En esa quietud interior, la persona descubre un orden distinto: no el del ruido de la opinión, sino el de la calma que permite reconocer lo esencial.
Lejos de ser un aislamiento egoísta, el silencio monástico tenía una dimensión comunitaria. Al callar en los momentos establecidos, la comunidad creaba un espacio compartido de recogimiento. El silencio era vínculo tanto como separación. No se trataba de callar para huir del otro, sino de callar para estar más presente en la vida común.
De este modo, el monasterio se convertía en una escuela de convivencia: cada gesto tenía peso, cada palabra pronunciada se volvía significativa. En lugar de la inflación verbal, se cultivaba la precisión.
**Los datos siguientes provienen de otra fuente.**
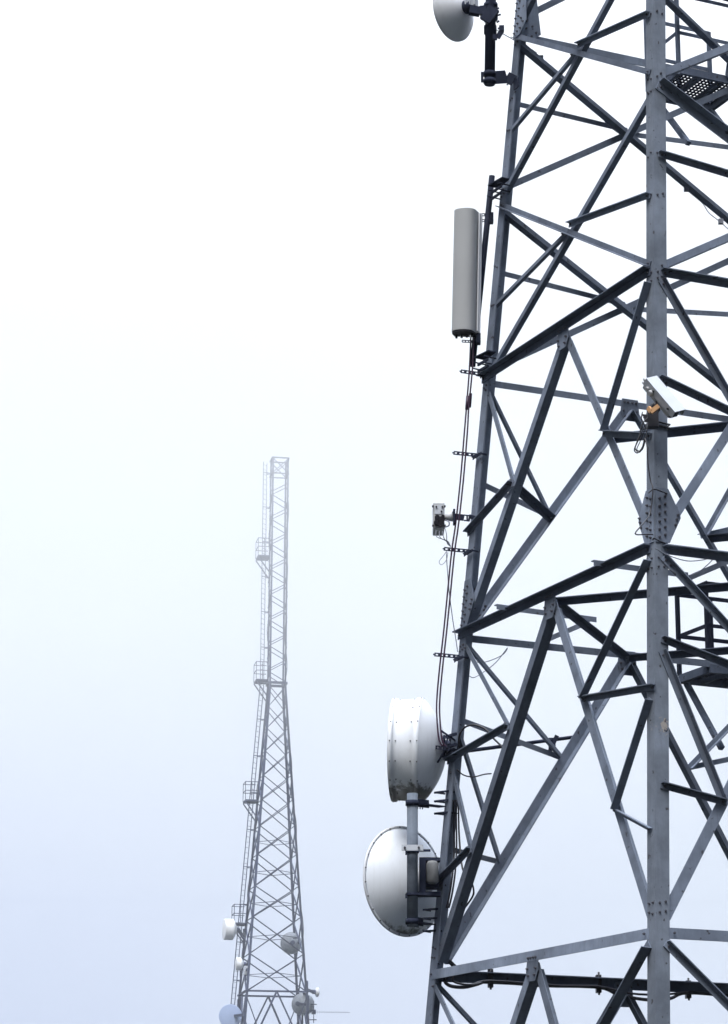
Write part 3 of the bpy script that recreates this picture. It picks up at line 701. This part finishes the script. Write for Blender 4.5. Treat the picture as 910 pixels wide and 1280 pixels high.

En nuestra época, marcada por la sobreinformación, el silencio puede parecer un lujo o una rareza. Sin embargo, los monjes entendieron hace siglos lo que hoy la psicología confirma: que el exceso de estímulos fragmenta la atención y agita el ánimo.
El silencio ofrece lo contrario: espacio para integrar, reposar y comprender. Frente a la ansiedad que nos empuja a la dispersión, recuperar prácticas de silencio puede ser terapéutico. No es casual que muchos retiros contemporáneos —religiosos o seculares— incluyan momentos de quietud inspirados en la tradición monástica.
Los monasterios no fueron solo lugares de oración, sino semilleros de cultura. Copistas, teólogos, poetas y músicos encontraron en el silencio la atmósfera adecuada para su creación. La polifonía gregoriana, los manuscritos iluminados, la poesía mística: todo ello nació o se nutrió de esa disciplina callada.
Es posible afirmar que sin el silencio de los monasterios, Europa no habría conocido la continuidad de la tradición clásica ni la riqueza de su propia cultura espiritual. Lo callado fue, en realidad, lo más fecundo.
El secreto de los monasterios no fue encerrar libros tras muros, sino crear un clima donde el silencio hiciera posible la transmisión de la sabiduría. Allí, en la calma de los claustros, se gestó una revolución cultural que no dependió de ejércitos ni de proclamas, sino de una disciplina humilde y constante.
Quizá ese sea el mensaje más vigente para nosotros: que la verdadera transformación no siempre hace ruido. En medio de la ansiedad moderna, el silencio sigue siendo una revolución pendiente, capaz de devolvernos la claridad que el exceso de palabras y estímulos nos ha arrebatado.